The exacerbation of plastic pollution has escalated the necessity to devise efficient chemical valorization routes to meet global recycling goals. Constituting nearly 30% of all plastic waste, polypropylene (PP) poses a challenge to chemical processing due to its branched structure leading to greater chemical resistance.^{[1, 2]} Among prospect chemical routes, hydrogenolysis of polypropylene on Ru-based systems exhibits promising activity but favors the formation of methane over high-value liquid products (Fig. 1a).^[3] Unavailability of sufficient data on reactivity trends hinders the realization of the full potential of such catalysts. More specifically, the exclusive attention paid to the metal phase so far leaves behind the role of the carrier, which could be critical to unlocking effective catalyst design. We have developed Ru-based catalysts on various carriers unveiling the indispensable role of the latter in steering the cleavage away from demethylation towards backbone scission which helps achieve up to 90% liquid yield (Fig. 1b). We have quantified the relative occurrence of the two mechanisms by formulating the scission preference through use of product characterization data obtained using an accessible ¹H-NMR data. Titania (anatase), displayed up to 5 backbone scissions per demethylation event as opposed to 3 with its rutile polymorph and only 2 for ceria (Fig. 1c). This highlights that using ceria as carrier makes the formation of low-value methane thrice as likely as when using titania(anatase). Experimental correlations point to the distinct hydrocarbon affinity of the carriers as a reason for this phenomenon. This work paves the path towards practical Ru-based catalysts and provides universal tools for ranking of catalytic systems.
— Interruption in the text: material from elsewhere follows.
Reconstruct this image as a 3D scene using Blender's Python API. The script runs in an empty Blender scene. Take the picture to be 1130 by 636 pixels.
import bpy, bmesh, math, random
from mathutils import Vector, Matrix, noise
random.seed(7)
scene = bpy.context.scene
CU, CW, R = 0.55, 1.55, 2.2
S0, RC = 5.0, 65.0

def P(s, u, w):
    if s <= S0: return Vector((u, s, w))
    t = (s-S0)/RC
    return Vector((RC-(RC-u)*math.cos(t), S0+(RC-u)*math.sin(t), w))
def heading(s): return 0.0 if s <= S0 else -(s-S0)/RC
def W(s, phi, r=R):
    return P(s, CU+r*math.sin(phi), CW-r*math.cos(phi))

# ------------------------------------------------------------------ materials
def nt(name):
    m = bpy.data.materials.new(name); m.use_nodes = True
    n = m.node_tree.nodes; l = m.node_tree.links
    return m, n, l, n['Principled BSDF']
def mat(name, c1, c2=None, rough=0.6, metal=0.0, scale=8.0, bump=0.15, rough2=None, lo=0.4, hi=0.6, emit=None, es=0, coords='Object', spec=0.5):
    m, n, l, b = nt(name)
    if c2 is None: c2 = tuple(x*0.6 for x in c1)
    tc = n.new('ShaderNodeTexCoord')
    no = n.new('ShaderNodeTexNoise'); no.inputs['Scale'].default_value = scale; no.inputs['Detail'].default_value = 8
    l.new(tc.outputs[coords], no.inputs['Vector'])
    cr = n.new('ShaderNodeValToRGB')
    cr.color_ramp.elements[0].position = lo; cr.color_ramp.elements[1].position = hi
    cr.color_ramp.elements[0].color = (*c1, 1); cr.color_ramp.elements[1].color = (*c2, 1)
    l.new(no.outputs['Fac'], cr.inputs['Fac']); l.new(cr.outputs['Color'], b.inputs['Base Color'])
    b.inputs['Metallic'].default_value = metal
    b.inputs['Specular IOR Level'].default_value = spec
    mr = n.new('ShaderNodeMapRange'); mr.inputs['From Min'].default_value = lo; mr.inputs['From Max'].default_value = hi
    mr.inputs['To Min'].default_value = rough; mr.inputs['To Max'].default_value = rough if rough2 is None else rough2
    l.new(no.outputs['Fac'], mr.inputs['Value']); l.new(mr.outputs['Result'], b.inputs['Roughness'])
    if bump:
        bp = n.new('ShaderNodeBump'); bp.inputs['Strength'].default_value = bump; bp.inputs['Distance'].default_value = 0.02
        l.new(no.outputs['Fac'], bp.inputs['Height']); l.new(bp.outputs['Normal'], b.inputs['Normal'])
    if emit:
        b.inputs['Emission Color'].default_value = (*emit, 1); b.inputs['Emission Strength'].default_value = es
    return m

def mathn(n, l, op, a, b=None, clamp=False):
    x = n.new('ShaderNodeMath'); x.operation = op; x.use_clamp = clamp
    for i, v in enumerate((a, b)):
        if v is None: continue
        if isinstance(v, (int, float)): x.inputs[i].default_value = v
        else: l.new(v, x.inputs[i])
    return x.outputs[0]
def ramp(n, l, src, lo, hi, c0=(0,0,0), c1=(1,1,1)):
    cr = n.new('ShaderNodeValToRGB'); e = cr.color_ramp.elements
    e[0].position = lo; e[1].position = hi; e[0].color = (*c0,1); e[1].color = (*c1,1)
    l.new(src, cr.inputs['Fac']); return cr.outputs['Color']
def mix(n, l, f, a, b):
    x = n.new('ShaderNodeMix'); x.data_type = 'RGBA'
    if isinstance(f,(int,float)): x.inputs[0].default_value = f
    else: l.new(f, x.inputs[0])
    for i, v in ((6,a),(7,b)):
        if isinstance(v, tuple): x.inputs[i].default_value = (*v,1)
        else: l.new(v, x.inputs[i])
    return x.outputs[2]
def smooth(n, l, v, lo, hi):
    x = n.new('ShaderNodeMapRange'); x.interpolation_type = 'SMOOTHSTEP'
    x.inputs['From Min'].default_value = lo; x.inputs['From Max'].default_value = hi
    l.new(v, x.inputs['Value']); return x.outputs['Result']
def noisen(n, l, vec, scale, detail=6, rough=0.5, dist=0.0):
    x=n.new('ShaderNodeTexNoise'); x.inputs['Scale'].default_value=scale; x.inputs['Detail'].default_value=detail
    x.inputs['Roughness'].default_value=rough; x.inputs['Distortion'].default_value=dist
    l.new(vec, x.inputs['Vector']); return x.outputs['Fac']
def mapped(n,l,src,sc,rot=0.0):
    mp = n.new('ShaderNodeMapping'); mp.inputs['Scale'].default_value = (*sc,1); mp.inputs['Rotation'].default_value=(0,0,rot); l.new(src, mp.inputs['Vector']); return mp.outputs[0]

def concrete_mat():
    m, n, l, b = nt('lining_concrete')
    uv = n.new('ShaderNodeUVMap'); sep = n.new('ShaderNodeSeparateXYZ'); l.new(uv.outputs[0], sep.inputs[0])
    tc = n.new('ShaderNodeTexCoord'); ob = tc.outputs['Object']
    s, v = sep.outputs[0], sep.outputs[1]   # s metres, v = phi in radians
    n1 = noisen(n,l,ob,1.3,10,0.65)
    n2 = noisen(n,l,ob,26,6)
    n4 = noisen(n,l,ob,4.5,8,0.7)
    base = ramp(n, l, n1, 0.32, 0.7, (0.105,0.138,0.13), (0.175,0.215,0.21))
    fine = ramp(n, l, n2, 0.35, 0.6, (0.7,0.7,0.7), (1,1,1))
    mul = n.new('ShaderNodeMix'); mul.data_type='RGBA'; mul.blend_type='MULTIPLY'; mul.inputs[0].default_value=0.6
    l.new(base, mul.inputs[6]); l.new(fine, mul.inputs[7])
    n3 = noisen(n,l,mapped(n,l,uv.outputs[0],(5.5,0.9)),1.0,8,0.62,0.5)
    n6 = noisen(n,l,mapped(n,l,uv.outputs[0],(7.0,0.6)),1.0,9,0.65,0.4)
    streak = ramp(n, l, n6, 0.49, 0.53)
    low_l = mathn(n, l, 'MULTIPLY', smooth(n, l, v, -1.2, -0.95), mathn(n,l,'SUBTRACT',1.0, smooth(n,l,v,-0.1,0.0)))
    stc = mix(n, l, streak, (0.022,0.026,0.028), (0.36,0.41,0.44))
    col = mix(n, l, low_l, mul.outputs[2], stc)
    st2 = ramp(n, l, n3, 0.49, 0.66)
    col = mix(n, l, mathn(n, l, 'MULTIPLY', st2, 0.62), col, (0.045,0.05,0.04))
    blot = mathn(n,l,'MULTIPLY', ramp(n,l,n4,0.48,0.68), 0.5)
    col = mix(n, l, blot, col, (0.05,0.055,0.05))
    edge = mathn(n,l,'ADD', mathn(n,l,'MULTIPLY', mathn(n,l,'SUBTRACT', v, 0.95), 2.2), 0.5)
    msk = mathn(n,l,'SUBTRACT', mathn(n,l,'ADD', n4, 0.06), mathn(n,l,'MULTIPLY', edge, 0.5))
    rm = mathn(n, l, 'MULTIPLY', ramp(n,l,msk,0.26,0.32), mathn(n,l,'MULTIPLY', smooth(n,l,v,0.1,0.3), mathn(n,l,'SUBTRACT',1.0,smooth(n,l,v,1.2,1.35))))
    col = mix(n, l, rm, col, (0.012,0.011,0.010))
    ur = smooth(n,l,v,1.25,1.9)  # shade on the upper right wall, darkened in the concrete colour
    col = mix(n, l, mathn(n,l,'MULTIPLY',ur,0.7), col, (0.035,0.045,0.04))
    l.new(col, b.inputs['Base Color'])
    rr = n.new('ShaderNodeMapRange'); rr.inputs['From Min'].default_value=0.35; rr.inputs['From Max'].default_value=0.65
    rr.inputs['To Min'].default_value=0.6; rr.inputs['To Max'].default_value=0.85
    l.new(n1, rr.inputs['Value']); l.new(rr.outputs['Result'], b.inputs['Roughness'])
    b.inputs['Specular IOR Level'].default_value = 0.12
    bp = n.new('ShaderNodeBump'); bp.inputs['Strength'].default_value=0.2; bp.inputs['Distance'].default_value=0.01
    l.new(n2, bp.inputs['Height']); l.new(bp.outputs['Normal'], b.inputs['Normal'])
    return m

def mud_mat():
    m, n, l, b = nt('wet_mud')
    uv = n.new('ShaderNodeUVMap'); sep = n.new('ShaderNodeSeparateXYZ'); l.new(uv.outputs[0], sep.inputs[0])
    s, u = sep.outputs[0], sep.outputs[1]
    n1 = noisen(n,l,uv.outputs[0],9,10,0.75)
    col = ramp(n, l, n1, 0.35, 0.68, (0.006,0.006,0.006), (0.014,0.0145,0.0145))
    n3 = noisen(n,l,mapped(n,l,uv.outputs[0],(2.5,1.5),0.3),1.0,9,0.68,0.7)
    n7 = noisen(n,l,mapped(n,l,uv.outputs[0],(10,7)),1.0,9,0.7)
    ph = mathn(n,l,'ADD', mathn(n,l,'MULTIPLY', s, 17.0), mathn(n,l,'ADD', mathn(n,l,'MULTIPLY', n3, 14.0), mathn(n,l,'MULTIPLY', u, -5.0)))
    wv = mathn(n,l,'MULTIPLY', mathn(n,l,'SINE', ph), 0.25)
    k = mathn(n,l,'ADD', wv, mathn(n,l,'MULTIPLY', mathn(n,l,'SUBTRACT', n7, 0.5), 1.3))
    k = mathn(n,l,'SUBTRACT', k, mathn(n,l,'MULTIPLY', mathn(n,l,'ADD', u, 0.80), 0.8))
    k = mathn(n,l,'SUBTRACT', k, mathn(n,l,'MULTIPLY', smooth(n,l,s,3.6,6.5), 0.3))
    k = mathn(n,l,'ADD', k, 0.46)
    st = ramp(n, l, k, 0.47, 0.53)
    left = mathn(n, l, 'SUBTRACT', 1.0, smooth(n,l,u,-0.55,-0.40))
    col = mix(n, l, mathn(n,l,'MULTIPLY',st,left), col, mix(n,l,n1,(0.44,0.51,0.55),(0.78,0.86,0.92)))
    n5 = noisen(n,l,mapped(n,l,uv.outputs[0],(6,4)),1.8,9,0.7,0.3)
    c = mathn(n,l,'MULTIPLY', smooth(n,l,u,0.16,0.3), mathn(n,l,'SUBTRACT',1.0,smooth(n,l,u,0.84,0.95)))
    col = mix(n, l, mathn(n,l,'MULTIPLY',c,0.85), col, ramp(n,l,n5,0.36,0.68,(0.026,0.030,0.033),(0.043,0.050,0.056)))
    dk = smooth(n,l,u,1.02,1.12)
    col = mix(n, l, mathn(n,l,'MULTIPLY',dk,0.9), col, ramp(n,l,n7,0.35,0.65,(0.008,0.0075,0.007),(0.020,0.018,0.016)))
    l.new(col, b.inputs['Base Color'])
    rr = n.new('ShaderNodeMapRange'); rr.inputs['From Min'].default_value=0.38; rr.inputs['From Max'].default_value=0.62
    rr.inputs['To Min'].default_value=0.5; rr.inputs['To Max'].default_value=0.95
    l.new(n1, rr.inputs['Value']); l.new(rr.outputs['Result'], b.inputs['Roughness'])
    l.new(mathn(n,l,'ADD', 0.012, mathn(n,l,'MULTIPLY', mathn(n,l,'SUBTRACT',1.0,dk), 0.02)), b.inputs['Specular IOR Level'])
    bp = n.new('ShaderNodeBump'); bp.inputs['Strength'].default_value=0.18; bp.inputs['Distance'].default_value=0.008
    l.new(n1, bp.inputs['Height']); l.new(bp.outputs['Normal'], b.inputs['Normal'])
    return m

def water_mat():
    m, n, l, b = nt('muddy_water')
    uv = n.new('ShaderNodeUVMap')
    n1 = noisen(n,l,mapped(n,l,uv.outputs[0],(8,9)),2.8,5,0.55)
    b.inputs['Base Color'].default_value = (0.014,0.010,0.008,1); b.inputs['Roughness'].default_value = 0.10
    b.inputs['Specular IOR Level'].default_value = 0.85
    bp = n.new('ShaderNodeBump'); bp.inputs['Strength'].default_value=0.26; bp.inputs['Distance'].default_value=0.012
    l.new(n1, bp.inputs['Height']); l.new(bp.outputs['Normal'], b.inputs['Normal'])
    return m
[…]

Fig. 1a Two main mechanisms hydrogenolysis of PP. Backbone scission is preferred as it forms the more-valuable liquid products b Yields for methane, gas, liquid products, and solid residue for tested catalysts. The extent of methane formation varies widely across systems with different carriers, highlighting their influence on hydrogenolysis by Ru. All catalysts were tested at T = 523 K, P = 20 bar H₂, t = 1 h and catalyst/plastic = 5 wt.%. c Scission preference of the tested catalytic systems quantifying the relative occurrence of the two cleavage routes followed for hydrogenolysis in each system.